## Begin Data provided

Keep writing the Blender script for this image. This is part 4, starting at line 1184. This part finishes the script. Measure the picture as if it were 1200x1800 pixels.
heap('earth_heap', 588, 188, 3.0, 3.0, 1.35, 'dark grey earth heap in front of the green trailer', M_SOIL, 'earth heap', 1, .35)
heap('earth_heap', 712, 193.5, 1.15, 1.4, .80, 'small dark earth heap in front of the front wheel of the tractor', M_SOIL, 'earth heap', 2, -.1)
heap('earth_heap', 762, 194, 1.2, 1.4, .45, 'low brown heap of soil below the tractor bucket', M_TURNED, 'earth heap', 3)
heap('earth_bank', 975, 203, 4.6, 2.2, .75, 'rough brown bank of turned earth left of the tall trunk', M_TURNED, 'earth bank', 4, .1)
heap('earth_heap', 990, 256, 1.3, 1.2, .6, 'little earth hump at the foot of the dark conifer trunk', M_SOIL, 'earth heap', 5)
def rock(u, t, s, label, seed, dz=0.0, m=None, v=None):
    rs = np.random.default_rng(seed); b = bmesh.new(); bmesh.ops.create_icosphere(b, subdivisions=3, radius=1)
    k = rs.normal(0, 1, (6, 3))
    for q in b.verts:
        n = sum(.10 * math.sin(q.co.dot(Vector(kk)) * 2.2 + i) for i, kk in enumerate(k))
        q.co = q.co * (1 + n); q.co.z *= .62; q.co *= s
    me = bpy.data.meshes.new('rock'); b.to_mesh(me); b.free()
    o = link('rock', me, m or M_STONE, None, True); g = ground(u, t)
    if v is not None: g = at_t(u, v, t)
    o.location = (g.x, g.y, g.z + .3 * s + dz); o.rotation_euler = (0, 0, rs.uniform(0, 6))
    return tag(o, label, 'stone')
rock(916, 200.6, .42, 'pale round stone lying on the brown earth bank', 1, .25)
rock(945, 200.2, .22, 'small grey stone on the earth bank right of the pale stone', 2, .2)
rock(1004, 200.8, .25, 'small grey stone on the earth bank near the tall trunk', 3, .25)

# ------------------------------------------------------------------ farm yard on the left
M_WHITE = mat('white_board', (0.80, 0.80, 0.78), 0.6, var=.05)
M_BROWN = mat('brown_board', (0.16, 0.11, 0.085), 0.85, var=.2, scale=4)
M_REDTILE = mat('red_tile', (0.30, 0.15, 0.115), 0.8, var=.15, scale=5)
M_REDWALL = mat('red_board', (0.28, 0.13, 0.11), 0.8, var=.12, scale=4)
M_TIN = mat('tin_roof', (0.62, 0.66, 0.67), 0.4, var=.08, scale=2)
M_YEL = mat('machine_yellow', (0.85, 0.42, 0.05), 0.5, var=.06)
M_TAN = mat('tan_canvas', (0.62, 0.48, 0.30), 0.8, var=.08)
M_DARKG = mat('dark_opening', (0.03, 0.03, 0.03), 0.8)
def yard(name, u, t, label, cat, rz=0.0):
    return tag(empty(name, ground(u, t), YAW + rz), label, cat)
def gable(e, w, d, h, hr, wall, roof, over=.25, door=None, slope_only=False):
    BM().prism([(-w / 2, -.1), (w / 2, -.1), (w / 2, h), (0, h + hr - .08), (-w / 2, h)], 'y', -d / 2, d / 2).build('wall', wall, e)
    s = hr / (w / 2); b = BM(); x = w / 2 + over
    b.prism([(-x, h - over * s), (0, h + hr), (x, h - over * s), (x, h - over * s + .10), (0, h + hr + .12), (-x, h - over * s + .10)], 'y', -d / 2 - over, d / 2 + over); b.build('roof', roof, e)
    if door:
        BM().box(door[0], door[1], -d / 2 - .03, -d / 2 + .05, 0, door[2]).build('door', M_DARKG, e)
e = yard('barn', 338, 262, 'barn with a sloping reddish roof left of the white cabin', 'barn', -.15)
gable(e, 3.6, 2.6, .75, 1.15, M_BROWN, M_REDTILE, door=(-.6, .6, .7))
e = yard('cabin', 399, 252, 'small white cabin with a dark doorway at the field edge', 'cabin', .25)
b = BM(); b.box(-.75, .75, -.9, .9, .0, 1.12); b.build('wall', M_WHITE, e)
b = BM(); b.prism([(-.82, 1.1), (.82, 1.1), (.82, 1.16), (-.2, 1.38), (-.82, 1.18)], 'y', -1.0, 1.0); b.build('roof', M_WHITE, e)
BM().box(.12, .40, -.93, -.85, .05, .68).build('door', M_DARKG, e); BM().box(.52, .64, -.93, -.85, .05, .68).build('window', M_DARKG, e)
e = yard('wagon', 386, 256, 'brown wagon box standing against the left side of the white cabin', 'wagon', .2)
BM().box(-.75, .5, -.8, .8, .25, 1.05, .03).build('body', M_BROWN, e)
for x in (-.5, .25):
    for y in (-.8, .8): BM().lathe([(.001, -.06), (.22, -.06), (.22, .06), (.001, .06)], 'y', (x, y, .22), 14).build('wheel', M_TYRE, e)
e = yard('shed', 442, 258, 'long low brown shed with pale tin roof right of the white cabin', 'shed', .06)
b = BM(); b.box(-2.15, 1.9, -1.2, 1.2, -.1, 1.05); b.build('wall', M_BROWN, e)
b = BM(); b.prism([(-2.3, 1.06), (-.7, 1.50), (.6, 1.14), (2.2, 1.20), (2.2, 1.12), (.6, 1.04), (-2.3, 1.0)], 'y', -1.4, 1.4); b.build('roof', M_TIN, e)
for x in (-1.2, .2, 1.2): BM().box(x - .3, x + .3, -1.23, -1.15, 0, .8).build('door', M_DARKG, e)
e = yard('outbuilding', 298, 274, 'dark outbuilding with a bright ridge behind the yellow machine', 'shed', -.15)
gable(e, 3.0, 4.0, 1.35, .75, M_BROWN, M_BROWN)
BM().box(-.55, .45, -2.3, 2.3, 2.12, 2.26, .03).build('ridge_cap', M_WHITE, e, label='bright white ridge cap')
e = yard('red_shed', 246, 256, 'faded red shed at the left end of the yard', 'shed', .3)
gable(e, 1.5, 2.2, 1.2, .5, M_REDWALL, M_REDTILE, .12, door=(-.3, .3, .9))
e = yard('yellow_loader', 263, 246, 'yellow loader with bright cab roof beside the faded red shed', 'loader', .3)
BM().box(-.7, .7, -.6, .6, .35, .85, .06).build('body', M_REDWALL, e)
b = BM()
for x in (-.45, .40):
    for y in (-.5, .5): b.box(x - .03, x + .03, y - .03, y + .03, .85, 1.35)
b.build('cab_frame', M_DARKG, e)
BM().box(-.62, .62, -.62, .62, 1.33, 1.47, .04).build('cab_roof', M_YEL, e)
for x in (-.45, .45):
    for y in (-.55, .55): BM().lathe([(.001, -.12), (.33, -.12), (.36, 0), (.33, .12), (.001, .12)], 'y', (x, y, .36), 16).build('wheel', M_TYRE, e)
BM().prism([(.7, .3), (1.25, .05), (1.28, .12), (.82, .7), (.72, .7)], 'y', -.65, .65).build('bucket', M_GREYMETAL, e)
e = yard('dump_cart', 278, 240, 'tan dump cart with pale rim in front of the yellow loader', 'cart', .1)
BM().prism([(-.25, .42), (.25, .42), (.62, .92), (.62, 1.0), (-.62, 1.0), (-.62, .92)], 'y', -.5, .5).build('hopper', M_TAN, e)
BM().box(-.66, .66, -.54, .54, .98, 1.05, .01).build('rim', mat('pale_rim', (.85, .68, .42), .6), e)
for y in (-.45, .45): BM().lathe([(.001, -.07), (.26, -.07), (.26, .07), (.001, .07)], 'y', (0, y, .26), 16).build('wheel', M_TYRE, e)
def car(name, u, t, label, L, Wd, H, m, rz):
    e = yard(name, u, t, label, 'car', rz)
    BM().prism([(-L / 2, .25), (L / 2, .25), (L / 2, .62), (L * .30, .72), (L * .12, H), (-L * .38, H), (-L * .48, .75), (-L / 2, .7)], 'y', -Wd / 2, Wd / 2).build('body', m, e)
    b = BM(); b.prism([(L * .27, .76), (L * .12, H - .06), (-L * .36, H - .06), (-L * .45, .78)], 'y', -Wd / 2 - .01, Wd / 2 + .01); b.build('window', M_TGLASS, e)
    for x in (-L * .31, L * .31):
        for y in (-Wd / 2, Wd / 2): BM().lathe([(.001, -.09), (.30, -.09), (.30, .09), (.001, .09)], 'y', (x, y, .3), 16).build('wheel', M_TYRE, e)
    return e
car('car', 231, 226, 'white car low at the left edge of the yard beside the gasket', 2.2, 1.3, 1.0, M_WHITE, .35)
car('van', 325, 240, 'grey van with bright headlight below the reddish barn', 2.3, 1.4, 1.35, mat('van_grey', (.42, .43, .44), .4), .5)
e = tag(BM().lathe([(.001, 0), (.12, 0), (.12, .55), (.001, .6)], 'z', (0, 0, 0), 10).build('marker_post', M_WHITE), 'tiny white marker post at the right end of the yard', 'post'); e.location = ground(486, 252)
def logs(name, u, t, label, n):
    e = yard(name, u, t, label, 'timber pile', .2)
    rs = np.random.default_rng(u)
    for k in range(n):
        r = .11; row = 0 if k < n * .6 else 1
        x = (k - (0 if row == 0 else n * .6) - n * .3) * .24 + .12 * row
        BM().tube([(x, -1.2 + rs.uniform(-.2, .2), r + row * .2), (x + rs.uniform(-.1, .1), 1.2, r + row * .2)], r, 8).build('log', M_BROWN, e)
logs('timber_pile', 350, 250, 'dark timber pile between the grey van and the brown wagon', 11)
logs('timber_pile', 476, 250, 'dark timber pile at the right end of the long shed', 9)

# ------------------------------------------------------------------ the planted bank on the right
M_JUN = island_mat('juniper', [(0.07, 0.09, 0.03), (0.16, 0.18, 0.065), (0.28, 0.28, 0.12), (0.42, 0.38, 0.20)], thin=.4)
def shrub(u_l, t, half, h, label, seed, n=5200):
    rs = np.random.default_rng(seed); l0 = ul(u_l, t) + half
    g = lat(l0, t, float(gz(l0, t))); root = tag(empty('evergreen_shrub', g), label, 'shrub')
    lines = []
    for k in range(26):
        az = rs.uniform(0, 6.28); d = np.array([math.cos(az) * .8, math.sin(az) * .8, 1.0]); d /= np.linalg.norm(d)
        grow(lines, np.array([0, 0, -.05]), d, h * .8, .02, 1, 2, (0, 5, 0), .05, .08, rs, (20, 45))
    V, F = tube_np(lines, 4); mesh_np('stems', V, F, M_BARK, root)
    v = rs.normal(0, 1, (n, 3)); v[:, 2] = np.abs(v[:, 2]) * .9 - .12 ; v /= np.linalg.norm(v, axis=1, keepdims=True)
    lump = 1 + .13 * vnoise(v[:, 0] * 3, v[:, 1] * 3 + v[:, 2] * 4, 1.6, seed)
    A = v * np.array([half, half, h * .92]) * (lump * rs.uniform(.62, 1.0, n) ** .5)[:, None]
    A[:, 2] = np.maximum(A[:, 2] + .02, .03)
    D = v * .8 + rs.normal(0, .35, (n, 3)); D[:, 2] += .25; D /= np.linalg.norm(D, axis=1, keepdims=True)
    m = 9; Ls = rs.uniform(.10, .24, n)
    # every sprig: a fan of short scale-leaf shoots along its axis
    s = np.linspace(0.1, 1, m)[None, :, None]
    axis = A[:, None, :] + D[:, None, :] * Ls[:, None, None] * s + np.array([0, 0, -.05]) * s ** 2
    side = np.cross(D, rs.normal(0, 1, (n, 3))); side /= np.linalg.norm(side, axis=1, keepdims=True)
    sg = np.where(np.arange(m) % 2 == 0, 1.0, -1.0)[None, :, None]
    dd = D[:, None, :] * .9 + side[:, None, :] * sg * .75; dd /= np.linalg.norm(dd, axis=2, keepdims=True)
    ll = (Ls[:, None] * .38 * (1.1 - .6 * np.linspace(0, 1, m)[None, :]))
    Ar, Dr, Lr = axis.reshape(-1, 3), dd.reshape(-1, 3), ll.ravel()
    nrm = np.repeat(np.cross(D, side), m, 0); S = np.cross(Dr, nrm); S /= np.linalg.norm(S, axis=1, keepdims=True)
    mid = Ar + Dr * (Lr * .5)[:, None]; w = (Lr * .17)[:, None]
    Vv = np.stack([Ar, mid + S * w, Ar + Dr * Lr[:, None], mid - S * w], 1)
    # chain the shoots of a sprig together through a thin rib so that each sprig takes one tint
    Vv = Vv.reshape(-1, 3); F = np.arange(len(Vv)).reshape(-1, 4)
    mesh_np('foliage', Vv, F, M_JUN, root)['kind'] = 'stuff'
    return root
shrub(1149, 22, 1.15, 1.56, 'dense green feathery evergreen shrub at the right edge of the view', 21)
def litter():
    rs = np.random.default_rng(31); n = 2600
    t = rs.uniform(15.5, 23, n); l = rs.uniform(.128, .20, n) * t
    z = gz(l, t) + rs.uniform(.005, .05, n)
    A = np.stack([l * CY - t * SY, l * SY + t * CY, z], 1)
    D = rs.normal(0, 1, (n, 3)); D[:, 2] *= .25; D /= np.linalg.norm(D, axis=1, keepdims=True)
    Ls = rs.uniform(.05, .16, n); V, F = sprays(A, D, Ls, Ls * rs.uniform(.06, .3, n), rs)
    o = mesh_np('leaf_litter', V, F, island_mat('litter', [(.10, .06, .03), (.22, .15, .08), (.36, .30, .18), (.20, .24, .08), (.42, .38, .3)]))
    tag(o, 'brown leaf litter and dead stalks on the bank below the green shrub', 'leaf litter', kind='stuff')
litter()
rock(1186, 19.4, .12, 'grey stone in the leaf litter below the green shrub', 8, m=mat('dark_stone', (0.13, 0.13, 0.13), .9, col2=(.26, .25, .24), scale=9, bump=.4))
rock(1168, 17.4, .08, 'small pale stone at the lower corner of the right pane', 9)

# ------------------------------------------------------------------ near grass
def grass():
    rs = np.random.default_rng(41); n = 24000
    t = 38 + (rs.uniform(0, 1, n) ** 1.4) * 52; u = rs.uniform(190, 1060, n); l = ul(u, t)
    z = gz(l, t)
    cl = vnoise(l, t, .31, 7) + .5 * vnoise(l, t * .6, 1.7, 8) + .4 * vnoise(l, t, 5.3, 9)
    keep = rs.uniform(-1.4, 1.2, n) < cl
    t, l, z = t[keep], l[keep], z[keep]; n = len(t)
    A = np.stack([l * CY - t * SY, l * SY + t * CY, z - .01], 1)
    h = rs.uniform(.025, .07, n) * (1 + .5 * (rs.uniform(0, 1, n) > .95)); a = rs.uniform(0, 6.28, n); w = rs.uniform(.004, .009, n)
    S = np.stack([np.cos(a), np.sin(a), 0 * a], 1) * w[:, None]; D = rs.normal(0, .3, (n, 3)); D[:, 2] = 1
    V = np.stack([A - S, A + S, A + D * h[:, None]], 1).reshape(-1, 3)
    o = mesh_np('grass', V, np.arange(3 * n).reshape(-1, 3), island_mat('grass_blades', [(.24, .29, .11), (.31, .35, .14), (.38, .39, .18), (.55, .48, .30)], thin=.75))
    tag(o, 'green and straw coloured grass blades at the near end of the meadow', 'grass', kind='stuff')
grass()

## End Data provided

Output exactly the leading lines of the data, up to and including the line marked by "rock(1004, 200.8, .25, 'small".

* _Task response_
Keep writing the Blender script for this image. This is part 4, starting at line 1184. This part finishes the script. Measure the picture as if it were 1200x1800 pixels.
heap('earth_heap', 588, 188, 3.0, 3.0, 1.35, 'dark grey earth heap in front of the green trailer', M_SOIL, 'earth heap', 1, .35)
heap('earth_heap', 712, 193.5, 1.15, 1.4, .80, 'small dark earth heap in front of the front wheel of the tractor', M_SOIL, 'earth heap', 2, -.1)
heap('earth_heap', 762, 194, 1.2, 1.4, .45, 'low brown heap of soil below the tractor bucket', M_TURNED, 'earth heap', 3)
heap('earth_bank', 975, 203, 4.6, 2.2, .75, 'rough brown bank of turned earth left of the tall trunk', M_TURNED, 'earth bank', 4, .1)
heap('earth_heap', 990, 256, 1.3, 1.2, .6, 'little earth hump at the foot of the dark conifer trunk', M_SOIL, 'earth heap', 5)
def rock(u, t, s, label, seed, dz=0.0, m=None, v=None):
    rs = np.random.default_rng(seed); b = bmesh.new(); bmesh.ops.create_icosphere(b, subdivisions=3, radius=1)
    k = rs.normal(0, 1, (6, 3))
    for q in b.verts:
        n = sum(.10 * math.sin(q.co.dot(Vector(kk)) * 2.2 + i) for i, kk in enumerate(k))
        q.co = q.co * (1 + n); q.co.z *= .62; q.co *= s
    me = bpy.data.meshes.new('rock'); b.to_mesh(me); b.free()
    o = link('rock', me, m or M_STONE, None, True); g = ground(u, t)
    if v is not None: g = at_t(u, v, t)
    o.location = (g.x, g.y, g.z + .3 * s + dz); o.rotation_euler = (0, 0, rs.uniform(0, 6))
    return tag(o, label, 'stone')
rock(916, 200.6, .42, 'pale round stone lying on the brown earth bank', 1, .25)
rock(945, 200.2, .22, 'small grey stone on the earth bank right of the pale stone', 2, .2)
rock(1004, 200.8, .25, 'small grey stone on the earth bank near the tall trunk', 3, .25)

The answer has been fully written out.